Act With Integrity

Lately, I’ve been having conversations with a tone of friction.

What I would consider “snapping” is the built-up frustration of allowing others to say whatever they please without consequence.

While I am a devout advocate for self-expression, I have a hard line when someone’s “opinion” is rooted in judgment and shaming.

I’m better at advocating for others than I am for myself and my hesitance to show up for myself is a source of my anxiety.

I’ll receive a text or participate in a conversation that doesn’t sit well with my soul and remain silent. It’s not a good feeling, and I wind up turning that resentment inward.

I also tend to lash out after allowing my anger to build up quietly.

This week was no different.

The growth I’ve been experiencing myself over the past few years has resulted in a shortened tolerance for judgmental statements about people’s mental health, economic standing, and resistance to labor exploitation.

The more I learn about my own disabilities and how they impact my daily life, the more I realize how resistant we are to identifying as an “other,” especially when that label comes with stigmatization and abandonment of care.

I don’t know how I feel about the term “invisible” disabilities because while you may not see them, I live with them.

They’re invisible to the world but not to me.

And because they are very visible to me, they reflect in the relationships I have with the people I care about, so in essence, it is also visible to them.

In reflecting on myself and how I’ve come to be, I work hard to stay grounded with integrity, a term that has been relentlessly showing up throughout my awakening.

Recently I worked a gig where I was interacting with other professionals outside of my industry.
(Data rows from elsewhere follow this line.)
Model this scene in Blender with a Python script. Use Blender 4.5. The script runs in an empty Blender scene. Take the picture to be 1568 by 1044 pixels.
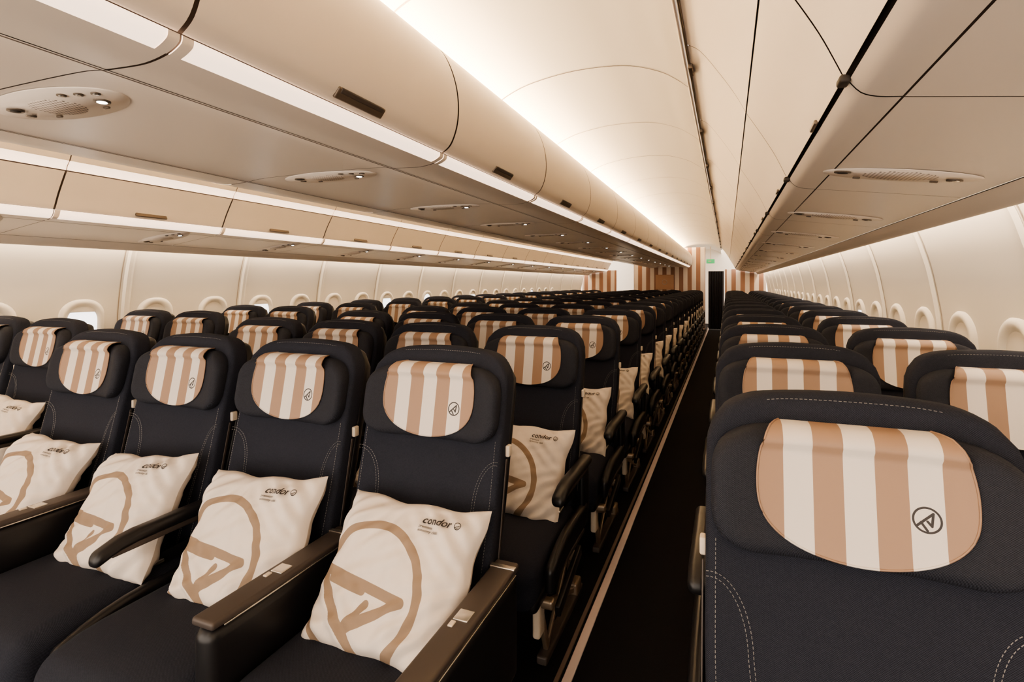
import bpy, math, random
from mathutils import Vector, Matrix, noise
random.seed(4)
HC=1.36          # eye height
CX=-1.605        # cabin centre line
def mir(X): return 2*CX-X
scene=bpy.context.scene
COL=scene.collection

# ------------------------------------------------------------------ materials
def new_mat(name):
    m=bpy.data.materials.new(name); m.use_nodes=True
    nt=m.node_tree; b=nt.nodes.get('Principled BSDF')
    return m,nt,b
def pmat(name,col,rough=.5,metal=0,bump=0,bscale=200,spec=.5,emit=None,estr=0,var=0,vscale=3,sample=True):
    m,nt,b=new_mat(name)
    b.inputs['Base Color'].default_value=(*col,1)
    b.inputs['Roughness'].default_value=rough
    b.inputs['Metallic'].default_value=metal
    b.inputs['Specular IOR Level'].default_value=spec
    if emit:
        b.inputs['Emission Color'].default_value=(*emit,1)
        b.inputs['Emission Strength'].default_value=estr
        if not sample: m.cycles.emission_sampling='NONE'
    if bump or var:
        tc=nt.nodes.new('ShaderNodeTexCoord')
    if bump:
        n=nt.nodes.new('ShaderNodeTexNoise'); n.inputs['Scale'].default_value=bscale; n.inputs['Detail'].default_value=3
        nt.links.new(tc.outputs['Object'],n.inputs['Vector'])
        bp=nt.nodes.new('ShaderNodeBump'); bp.inputs['Strength'].default_value=bump; bp.inputs['Distance'].default_value=.002
        nt.links.new(n.outputs['Fac'],bp.inputs['Height']); nt.links.new(bp.outputs['Normal'],b.inputs['Normal'])
    if var:
        n=nt.nodes.new('ShaderNodeTexNoise'); n.inputs['Scale'].default_value=vscale; n.inputs['Detail'].default_value=4
        nt.links.new(tc.outputs['Object'],n.inputs['Vector'])
        mx=nt.nodes.new('ShaderNodeMix'); mx.data_type='RGBA'
        mx.inputs[6].default_value=(*[c*(1-var) for c in col],1); mx.inputs[7].default_value=(*[min(1,c*(1+var)) for c in col],1)
        nt.links.new(n.outputs['Fac'],mx.inputs[0]); nt.links.new(mx.outputs[2],b.inputs['Base Color'])
    return m
def mth(nt,op,a,b=None,c=None):
    n=nt.nodes.new('ShaderNodeMath'); n.operation=op
    for i,x in enumerate((a,b,c)):
        if x is None: continue
        if isinstance(x,(int,float)): n.inputs[i].default_value=x
        else: nt.links.new(x,n.inputs[i])
    return n.outputs[0]
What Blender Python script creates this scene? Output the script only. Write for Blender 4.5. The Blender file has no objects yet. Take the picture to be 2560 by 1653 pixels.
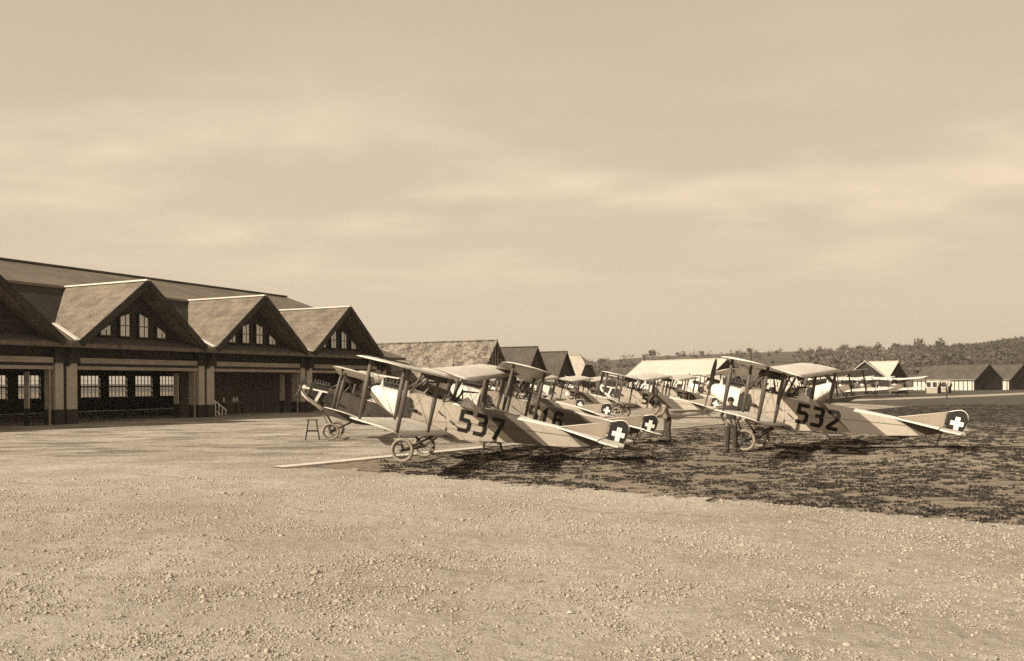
import bpy, bmesh, math, random
import numpy as np
from mathutils import Vector, Matrix
random.seed(7); rng = np.random.default_rng(7)
scn = bpy.context.scene
col = scn.collection
R = math.radians

# ------------------------------------------------------------------ camera
cam_d = bpy.data.cameras.new('camera')
cam_d.sensor_width = 36.0; cam_d.sensor_fit = 'HORIZONTAL'
cam_d.lens = 36.0 * 2149 / 2560
cam_d.shift_y = (960 - 826.5) / 2560
cam_d.clip_start = 0.1; cam_d.clip_end = 12000
cam = bpy.data.objects.new('camera', cam_d); col.objects.link(cam)
cam.matrix_world = Matrix.Translation((0, 0, 2.2)) @ Matrix.Rotation(R(90), 4, 'X') @ Matrix.Rotation(R(-0.4), 4, 'Z')
scn.camera = cam

# ------------------------------------------------------------------ light
SUN_DIR = Vector((-0.73, -0.47, 0.53)).normalized()       # towards the sun
w = bpy.data.worlds.new('World'); scn.world = w; w.use_nodes = True
nt = w.node_tree; nt.nodes.clear()
def N(t, **k):
    n = nt.nodes.new(t)
    for a, b in k.items(): setattr(n, a, b)
    return n
def L(a, b): nt.links.new(a, b)
def MATH(op, a, b=None, clamp=False):
    m = N('ShaderNodeMath', operation=op); m.use_clamp = clamp
    for i, v in enumerate((a, b)):
        if v is None: continue
        if isinstance(v, (int, float)): m.inputs[i].default_value = v
        else: L(v, m.inputs[i])
    return m.outputs[0]
out = N('ShaderNodeOutputWorld'); bg = N('ShaderNodeBackground'); bg.inputs['Strength'].default_value = 0.1
sky = N('ShaderNodeTexSky', sky_type='NISHITA'); sky.sun_disc = False
sky.sun_elevation = math.asin(SUN_DIR.z); sky.sun_rotation = math.atan2(SUN_DIR.x, SUN_DIR.y)
sky.air_density = 1.0; sky.dust_density = 2.0
bw = N('ShaderNodeRGBToBW'); L(sky.outputs[0], bw.inputs[0])
tc = N('ShaderNodeTexCoord'); sep = N('ShaderNodeSeparateXYZ'); L(tc.outputs['Generated'], sep.inputs[0])
up = MATH('MAXIMUM', sep.outputs[2], 0.0)
# thin high cloud: noise over a flat cloud layer (direction / height)
den = MATH('ADD', up, 0.14)
cx = MATH('DIVIDE', sep.outputs[0], den); cy = MATH('DIVIDE', sep.outputs[1], den)
cmb = N('ShaderNodeCombineXYZ'); L(cx, cmb.inputs[0]); L(cy, cmb.inputs[1])
n1 = N('ShaderNodeTexNoise'); n1.inputs['Scale'].default_value = 1.25; n1.inputs['Detail'].default_value = 5; n1.inputs['Roughness'].default_value = 0.5
mp = N('ShaderNodeMapping'); mp.inputs['Location'].default_value = (3.1, 0.4, 0); mp.inputs['Scale'].default_value = (1.0, 1.5, 1); L(cmb.outputs[0], mp.inputs[0]); L(mp.outputs[0], n1.inputs['Vector'])
cr = N('ShaderNodeMapRange'); cr.interpolation_type = 'SMOOTHSTEP'; L(n1.outputs[0], cr.inputs[0])
cr.inputs['From Min'].default_value = 0.42; cr.inputs['From Max'].default_value = 0.8; cr.inputs['To Max'].default_value = 1.0
n2 = N('ShaderNodeTexNoise'); n2.inputs['Scale'].default_value = 0.55; n2.inputs['Detail'].default_value = 3; L(mp.outputs[0], n2.inputs['Vector'])
fade = N('ShaderNodeMapRange'); fade.interpolation_type = 'SMOOTHSTEP'; L(up, fade.inputs[0]); fade.inputs['From Min'].default_value = 0.05; fade.inputs['From Max'].default_value = 0.2
fade2 = N('ShaderNodeMapRange'); fade2.interpolation_type = 'SMOOTHSTEP'; L(up, fade2.inputs[0]); fade2.inputs['From Min'].default_value = 0.24; fade2.inputs['From Max'].default_value = 0.36; fade2.inputs['To Min'].default_value = 1.0; fade2.inputs['To Max'].default_value = 0.25
cl = MATH('MULTIPLY', MATH('MULTIPLY', MATH('MULTIPLY', cr.outputs[0], fade.outputs[0]), fade2.outputs[0]), 1.5)
base = MATH('ADD', MATH('MULTIPLY', MATH('MINIMUM', bw.outputs[0], 6.0), 0.10), 4.1)
base = MATH('SUBTRACT', base, MATH('MULTIPLY', MATH('POWER', up, 1.6), 3.0))
base = MATH('ADD', base, MATH('MULTIPLY', MATH('SUBTRACT', n2.outputs[0], 0.5), 0.35))
val = MATH('ADD', base, cl)
tint = N('ShaderNodeCombineColor')
for i, k in enumerate((1.175, 0.96, 0.705)): L(MATH('MULTIPLY', val, k), tint.inputs[i])
L(tint.outputs[0], bg.inputs[0]); L(bg.outputs[0], out.inputs[0])

sun_d = bpy.data.lights.new('sun', 'SUN'); sun_d.energy = 5.0; sun_d.angle = R(0.6); sun_d.color = (1.0, 0.88, 0.685)
sun = bpy.data.objects.new('sun', sun_d); col.objects.link(sun)
sun.rotation_euler = SUN_DIR.to_track_quat('Z', 'Y').to_euler()
scn.view_settings.view_transform = 'Standard'; scn.view_settings.look = 'None'
scn.view_settings.exposure = 0.5; scn.view_settings.gamma = 1.0; scn.view_settings.use_curve_mapping = False
scn.render.engine = 'CYCLES'; scn.cycles.max_bounces = 6; scn.cycles.use_denoising = False

# ------------------------------------------------------------------ materials
def tone(v):
    """sepia print tone of albedo v"""
    pts = [(0.0, (1.08, .97, .92)), (.06, (1.13, .97, .84)), (.2, (1.17, .96, .76)), (.45, (1.08, .98, .86)), (.8, (1.03, 1.0, .95))]
    for (a, ca), (b, cb) in zip(pts, pts[1:]):
        if v <= b:
            t = (v - a) / (b - a); c = [x + (y - x) * t for x, y in zip(ca, cb)]; break
    else: c = pts[-1][1]
    return (v * c[0], v * c[1], v * c[2], 1)
class MatB:
    def __init__(s, name, rough=.85):
        s.m = bpy.data.materials.new(name); s.m.use_nodes = True
        s.t = s.m.node_tree; s.b = s.t.nodes['Principled BSDF']; s.b.inputs['Roughness'].default_value = rough
        s.b.inputs['Specular IOR Level'].default_value = .25
        s.tc = s.t.nodes.new('ShaderNodeTexCoord')
    def n(s, t, **k):
        q = s.t.nodes.new(t)
        for a, b in k.items(): setattr(q, a, b)
        return q
    def l(s, a, b): s.t.links.new(a, b)
    def math(s, op, a, b=None, clamp=False):
        m = s.n('ShaderNodeMath', operation=op); m.use_clamp = clamp
        for i, v in enumerate((a, b)):
            if v is None: continue
            if isinstance(v, (int, float)): m.inputs[i].default_value = v
            else: s.l(v, m.inputs[i])
        return m.outputs[0]
    def noise(s, scale, detail=4, rough=.55, stretch=(1, 1, 1), co='Object', loc=(0, 0, 0)):
        mp = s.n('ShaderNodeMapping'); mp.inputs['Scale'].default_value = stretch; mp.inputs['Location'].default_value = loc
        s.l(s.tc.outputs[co], mp.inputs[0])
        q = s.n('ShaderNodeTexNoise'); q.inputs['Scale'].default_value = scale; q.inputs['Detail'].default_value = detail; q.inputs['Roughness'].default_value = rough
        s.l(mp.outputs[0], q.inputs['Vector']); return q.outputs[0]
    def ramp(s, f, stops, const=False):
        r = s.n('ShaderNodeValToRGB'); e = r.color_ramp.elements
        if const: r.color_ramp.interpolation = 'CONSTANT'
        while len(e) < len(stops): e.new(.5)
        for el, (p, v) in zip(e, stops): el.position = p; el.color = tone(v) if isinstance(v, float) else v
        s.l(f, r.inputs[0]); return r.outputs[0]
    def smooth(s, f, a, b):
        r = s.n('ShaderNodeMapRange'); r.interpolation_type = 'SMOOTHSTEP'
        r.inputs['From Min'].default_value = a; r.inputs['From Max'].default_value = b; s.l(f, r.inputs[0]); return r.outputs[0]
    def mix(s, f, a, b):
        m = s.n('ShaderNodeMix', data_type='RGBA')
        if isinstance(f, (int, float)): m.inputs[0].default_value = f
        else: s.l(f, m.inputs[0])
        for i, v in ((6, a), (7, b)):
            if isinstance(v, tuple): m.inputs[i].default_value = v
            else: s.l(v, m.inputs[i])
        return m.outputs[2]
    def color(s, c):
        if isinstance(c, tuple): s.b.inputs['Base Color'].default_value = c
        else: s.l(c, s.b.inputs['Base Color'])
        return s
    def bump(s, h, strength=.3, dist=.02):
        q = s.n('ShaderNodeBump'); q.inputs['Strength'].default_value = strength; q.inputs['Distance'].default_value = dist
        s.l(h, q.inputs['Height']); s.l(q.outputs[0], s.b.inputs['Normal']); return s
def simple(name, v, var=.25, scale=4, rough=.85, stretch=(1, 1, 1), bump=0, bscale=None):
    m = MatB(name, rough); f = m.noise(scale, 5, .6, stretch)
    m.color(m.ramp(f, [(.3, v * (1 - var)), (.7, v * (1 + var))]))
    if bump: m.bump(m.noise(bscale or scale * 4, 4, .6, stretch), bump, .02)
    return m.m
M = {}
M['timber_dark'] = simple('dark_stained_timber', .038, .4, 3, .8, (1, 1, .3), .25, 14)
M['timber_mid'] = simple('weathered_timber', .12, .35, 3, .85, (1, 1, .2), .25, 14)
M['plaster'] = simple('pale_plaster', .40, .15, 2.5, .9)
M['beam'] = simple('pale_beam', .30, .25, 2, .85, (.3, .3, 1))
M['lead'] = simple('pale_metal_flashing', .62, .12, 3, .5)
M['interior'] = simple('sooty_interior', .30, .3, 1.2, .95)
M['blind'] = simple('window_blind', .75, .08, 3, .9)
M['canvas_roof'] = simple('pale_canvas_roof', .46, .08, .6, .9)
M['pale_roof'] = simple('pale_shingle_roof', .36, .2, 1.5, .9)
M['white_wall'] = simple('whitewashed_board', .55, .2, 2, .9, (1, 1, .3))
M['hut_wall'] = simple('weathered_hut_board', .34, .2, 2, .9)
M['dark_board'] = simple('dark_board', .035, .4, 4, .9, (1, 1, .2))
M['paint_black'] = simple('black_paint', .016, .4, 9, .9)
M['paint_white'] = simple('white_paint', .72, .06, 6, .6)
M['paint_red'] = simple('dull_red_paint', .018, .4, 4, .6)
M['wood_strut'] = simple('varnished_strut_wood', .085, .3, 6, .5, (1, 1, .2))
M['cowl'] = simple('bright_engine_cowling', .66, .1, 5, .38)
M['engine'] = simple('oily_engine_metal', .03, .5, 9, .55)
M['tyre'] = simple('dusty_tyre_rubber', .24, .25, 8, .9)
M['metal_dark'] = simple('dark_metal', .05, .3, 10, .5)
M['wire'] = simple('rigging_steel', .1, .1, 5, .5)
M['prop'] = simple('dark_propeller_wood', .05, .4, 5, .4)
M['skin'] = simple('skin', .22, .1, 6, .6)
M['hair'] = simple('dark_hair', .02, .2, 10, .7)
M['cloth_dark'] = simple('dark_work_cloth', .05, .3, 8, .95)
M['cloth_mid'] = simple('drab_work_cloth', .06, .3, 8, .95)
M['cloth_light'] = simple('pale_shirt_cloth', .22, .2, 7, .95)
M['lime'] = simple('lime_white_strip', .60, .15, 2.5, .95, bump=.3, bscale=25)
M['bark'] = simple('bark', .06, .3, 5, .9)
def glass():
    m = MatB('window_glass', .08); m.color(tone(.05)); m.b.inputs['Specular IOR Level'].default_value = .8
    return m.m
M['glass'] = glass()
def clear_glass():
    m = bpy.data.materials.new('dusty_clear_glass'); m.use_nodes = True; t = m.node_tree; t.nodes.clear()
    o = t.nodes.new('ShaderNodeOutputMaterial'); tr = t.nodes.new('ShaderNodeBsdfTransparent'); gl = t.nodes.new('ShaderNodeBsdfDiffuse'); mx = t.nodes.new('ShaderNodeMixShader')
    tr.inputs[0].default_value = (.95, .95, .95, 1); gl.inputs[0].default_value = (.6, .6, .6, 1); mx.inputs[0].default_value = .05
    t.links.new(tr.outputs[0], mx.inputs[1]); t.links.new(gl.outputs[0], mx.inputs[2]); t.links.new(mx.outputs[0], o.inputs[0]); return m
M['clear'] = clear_glass()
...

I saw how he hyped up a potential vendor, asking questions and giving the impression he would switch to their services. They exchanged information, and he was convincing about considering their new offering.

I was impressed. He gave the pretense that all of the money they spent marketing was successful because here he was ready to explore their new brand and business.

Less than 30 minutes later, I overheard his conversation with his colleague, where he gossiped about the new vendor and explained how he would not invest in them because he was more than happy with his current vendor.

After convincing the new vendor he was interested, it was all a ruse, and I was disgusted. Not only did I judge him for lying to the new marketing team of that vendor, but I also realized how I second-guessed everything he ever told me.

How much of it was a lie, and to what purpose?

Integrity keeps showing up for me because it’s a core value that I aim to integrate with my brand and business.

Even when that means saying no to a potential client.

Even when that means saying something offensive to a family elder.

Even when that means treating “others” with the respect that is lacking from the collective world at large.